Japanese firms lined up billions of pounds for British infrastructure and offshore wind as Keir Starmer hosted Sanae Takaichi at 10 Downing Street on Sunday, in a pitch aimed at proving the UK can still pull in long-term capital after Brexit. Downing Street said the package would create tens of thousands of new jobs and generate more than £18 billion in economic gains, but the real test is whether those jobs are anchored in new projects, not repackaged announcements.

The government said the deal unlocked more than £9 billion in inward investment for infrastructure and financial services, alongside up to £9 billion for offshore wind. A five-year Japanese investment pipeline worth more than £9 billion is also expected to support new towns, high-quality office space and innovation hubs, giving the package a broader industrial footprint than a single energy deal.

AI-generated illustration
AI-generated illustration

Most of the immediate weight sits in offshore wind. The planned Offshore Wind Compact with Great British Energy is designed to unlock up to £9 billion of Japanese investment into 5.9GW of floating offshore wind projects in the UK, including Ossian and Green Volt off Scotland’s east coast and Erebus in the Celtic Sea. The package builds on a UK-Japan offshore wind memorandum of co-operation that came into operation on March 7, 2025, and on Britain’s wider target to deploy up to 50GW of offshore wind by 2030, including up to 5GW of floating capacity. The offshore wind plan has also been described as enough to power 8 million homes.
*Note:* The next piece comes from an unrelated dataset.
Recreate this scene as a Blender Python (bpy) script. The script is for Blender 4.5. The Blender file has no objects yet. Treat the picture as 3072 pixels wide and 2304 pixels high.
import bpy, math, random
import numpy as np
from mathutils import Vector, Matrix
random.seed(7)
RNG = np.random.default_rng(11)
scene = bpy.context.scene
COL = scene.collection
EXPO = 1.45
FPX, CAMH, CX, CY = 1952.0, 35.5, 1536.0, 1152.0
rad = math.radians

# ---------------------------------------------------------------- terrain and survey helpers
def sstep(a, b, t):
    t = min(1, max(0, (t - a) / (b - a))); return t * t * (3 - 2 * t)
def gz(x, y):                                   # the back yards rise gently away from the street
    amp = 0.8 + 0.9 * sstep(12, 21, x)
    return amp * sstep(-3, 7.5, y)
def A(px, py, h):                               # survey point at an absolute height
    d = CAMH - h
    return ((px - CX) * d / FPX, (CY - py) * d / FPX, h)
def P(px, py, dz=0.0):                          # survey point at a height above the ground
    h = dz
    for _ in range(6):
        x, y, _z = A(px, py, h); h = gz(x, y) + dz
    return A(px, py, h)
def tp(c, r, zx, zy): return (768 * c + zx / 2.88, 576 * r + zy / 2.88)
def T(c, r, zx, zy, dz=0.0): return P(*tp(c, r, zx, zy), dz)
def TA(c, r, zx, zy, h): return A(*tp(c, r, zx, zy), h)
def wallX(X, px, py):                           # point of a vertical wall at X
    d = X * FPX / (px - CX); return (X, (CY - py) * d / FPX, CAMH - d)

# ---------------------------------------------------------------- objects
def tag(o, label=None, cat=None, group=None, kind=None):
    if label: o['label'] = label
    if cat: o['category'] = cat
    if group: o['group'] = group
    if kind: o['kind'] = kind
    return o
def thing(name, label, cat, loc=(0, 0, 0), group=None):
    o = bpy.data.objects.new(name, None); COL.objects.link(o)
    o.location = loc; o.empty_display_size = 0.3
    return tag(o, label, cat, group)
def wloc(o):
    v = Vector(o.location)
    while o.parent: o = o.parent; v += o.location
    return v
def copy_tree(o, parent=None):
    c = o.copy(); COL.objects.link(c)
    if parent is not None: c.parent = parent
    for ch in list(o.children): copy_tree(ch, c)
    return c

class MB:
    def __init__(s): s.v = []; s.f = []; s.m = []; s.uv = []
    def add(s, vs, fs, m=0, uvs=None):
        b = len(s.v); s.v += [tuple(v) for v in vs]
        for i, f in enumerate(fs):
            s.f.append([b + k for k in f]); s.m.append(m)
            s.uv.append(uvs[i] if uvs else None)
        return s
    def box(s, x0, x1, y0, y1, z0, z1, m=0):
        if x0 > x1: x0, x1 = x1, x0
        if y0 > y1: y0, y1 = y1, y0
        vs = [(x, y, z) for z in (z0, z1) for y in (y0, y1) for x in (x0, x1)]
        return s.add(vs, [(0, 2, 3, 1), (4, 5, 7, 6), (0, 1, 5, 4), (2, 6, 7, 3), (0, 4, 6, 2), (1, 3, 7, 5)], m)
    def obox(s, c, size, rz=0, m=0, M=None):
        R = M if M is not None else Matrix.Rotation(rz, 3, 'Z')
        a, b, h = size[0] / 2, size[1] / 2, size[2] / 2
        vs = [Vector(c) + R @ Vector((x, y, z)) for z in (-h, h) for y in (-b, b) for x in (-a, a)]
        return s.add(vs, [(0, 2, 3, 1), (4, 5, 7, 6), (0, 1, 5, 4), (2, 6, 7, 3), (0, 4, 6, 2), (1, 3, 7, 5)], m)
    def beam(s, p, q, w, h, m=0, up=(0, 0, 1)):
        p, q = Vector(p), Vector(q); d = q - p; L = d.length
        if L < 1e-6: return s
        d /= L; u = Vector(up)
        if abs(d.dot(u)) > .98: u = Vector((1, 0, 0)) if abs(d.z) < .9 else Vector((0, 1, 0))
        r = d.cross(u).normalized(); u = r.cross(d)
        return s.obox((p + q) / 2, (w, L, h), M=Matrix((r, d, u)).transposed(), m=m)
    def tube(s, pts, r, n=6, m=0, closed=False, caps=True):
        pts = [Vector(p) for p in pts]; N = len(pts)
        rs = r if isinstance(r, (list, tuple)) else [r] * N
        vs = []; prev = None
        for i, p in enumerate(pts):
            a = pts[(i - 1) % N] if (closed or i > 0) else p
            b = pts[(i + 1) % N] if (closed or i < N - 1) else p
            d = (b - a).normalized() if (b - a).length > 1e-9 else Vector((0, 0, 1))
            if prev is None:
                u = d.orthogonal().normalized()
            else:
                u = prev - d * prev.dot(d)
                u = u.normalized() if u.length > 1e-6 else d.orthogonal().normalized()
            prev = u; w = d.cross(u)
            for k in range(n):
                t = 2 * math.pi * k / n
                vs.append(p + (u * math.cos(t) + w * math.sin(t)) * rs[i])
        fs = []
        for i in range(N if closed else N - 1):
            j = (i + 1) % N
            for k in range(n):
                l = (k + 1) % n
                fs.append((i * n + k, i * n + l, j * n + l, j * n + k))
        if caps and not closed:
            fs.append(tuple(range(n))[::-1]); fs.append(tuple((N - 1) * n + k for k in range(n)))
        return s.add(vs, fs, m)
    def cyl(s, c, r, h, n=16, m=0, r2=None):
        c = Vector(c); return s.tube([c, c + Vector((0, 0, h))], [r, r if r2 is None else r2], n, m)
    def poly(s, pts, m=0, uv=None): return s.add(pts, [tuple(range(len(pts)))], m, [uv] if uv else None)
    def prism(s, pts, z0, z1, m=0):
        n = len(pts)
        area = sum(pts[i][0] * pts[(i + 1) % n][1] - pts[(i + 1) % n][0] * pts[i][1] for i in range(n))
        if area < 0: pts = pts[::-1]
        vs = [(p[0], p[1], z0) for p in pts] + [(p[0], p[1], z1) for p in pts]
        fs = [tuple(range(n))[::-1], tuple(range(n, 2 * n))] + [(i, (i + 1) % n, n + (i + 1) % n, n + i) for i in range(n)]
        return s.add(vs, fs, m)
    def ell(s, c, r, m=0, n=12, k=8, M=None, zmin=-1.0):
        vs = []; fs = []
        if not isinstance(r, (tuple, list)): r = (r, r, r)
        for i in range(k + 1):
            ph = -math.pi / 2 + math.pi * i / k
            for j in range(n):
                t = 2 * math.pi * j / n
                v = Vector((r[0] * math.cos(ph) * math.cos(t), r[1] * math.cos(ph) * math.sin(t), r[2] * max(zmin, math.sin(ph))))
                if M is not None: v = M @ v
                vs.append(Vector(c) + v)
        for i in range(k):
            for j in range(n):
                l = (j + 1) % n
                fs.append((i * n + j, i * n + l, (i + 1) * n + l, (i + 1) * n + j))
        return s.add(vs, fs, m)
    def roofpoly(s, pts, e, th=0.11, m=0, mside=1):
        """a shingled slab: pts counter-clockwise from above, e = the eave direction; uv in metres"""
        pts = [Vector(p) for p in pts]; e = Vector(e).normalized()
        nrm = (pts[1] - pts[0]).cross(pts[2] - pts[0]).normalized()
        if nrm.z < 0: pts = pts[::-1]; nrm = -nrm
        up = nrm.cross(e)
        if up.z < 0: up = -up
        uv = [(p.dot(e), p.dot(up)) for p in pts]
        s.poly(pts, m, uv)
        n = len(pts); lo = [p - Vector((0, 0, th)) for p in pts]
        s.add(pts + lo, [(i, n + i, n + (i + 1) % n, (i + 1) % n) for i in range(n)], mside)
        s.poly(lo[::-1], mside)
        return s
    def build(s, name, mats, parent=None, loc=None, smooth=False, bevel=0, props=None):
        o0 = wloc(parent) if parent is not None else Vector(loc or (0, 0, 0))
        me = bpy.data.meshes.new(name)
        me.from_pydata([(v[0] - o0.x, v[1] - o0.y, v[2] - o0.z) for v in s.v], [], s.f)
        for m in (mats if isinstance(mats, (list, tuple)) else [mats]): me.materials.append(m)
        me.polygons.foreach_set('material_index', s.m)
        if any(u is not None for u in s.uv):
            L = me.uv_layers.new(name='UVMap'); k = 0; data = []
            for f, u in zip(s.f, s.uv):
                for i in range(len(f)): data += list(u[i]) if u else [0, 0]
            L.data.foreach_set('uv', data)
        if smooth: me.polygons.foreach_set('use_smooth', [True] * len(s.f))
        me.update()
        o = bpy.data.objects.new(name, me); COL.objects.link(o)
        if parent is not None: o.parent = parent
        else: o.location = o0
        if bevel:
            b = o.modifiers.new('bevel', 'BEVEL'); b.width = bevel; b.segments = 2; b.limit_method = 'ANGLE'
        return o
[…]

The visit also widened the relationship beyond energy. British and Japanese business leaders joined a roundtable, and more than 10 commercial and government agreements were expected to be signed, touching AI, semiconductors and quantum computing. The wider package includes a Frontier Tech Partnership, renewed cooperation involving Rolls-Royce and the Japan Atomic Energy Agency, and a production agreement linking the British Semiconductor Centre to Rapidus, Japan’s newly founded chipmaker. Both governments also reaffirmed support for the Global Combat Air Programme, the trilateral fighter jet project launched in 2022 for service by 2035. With bilateral trade already worth around £140 billion, the agreement was cast as a step change in a relationship that now has to prove it can deliver assets, not just headlines.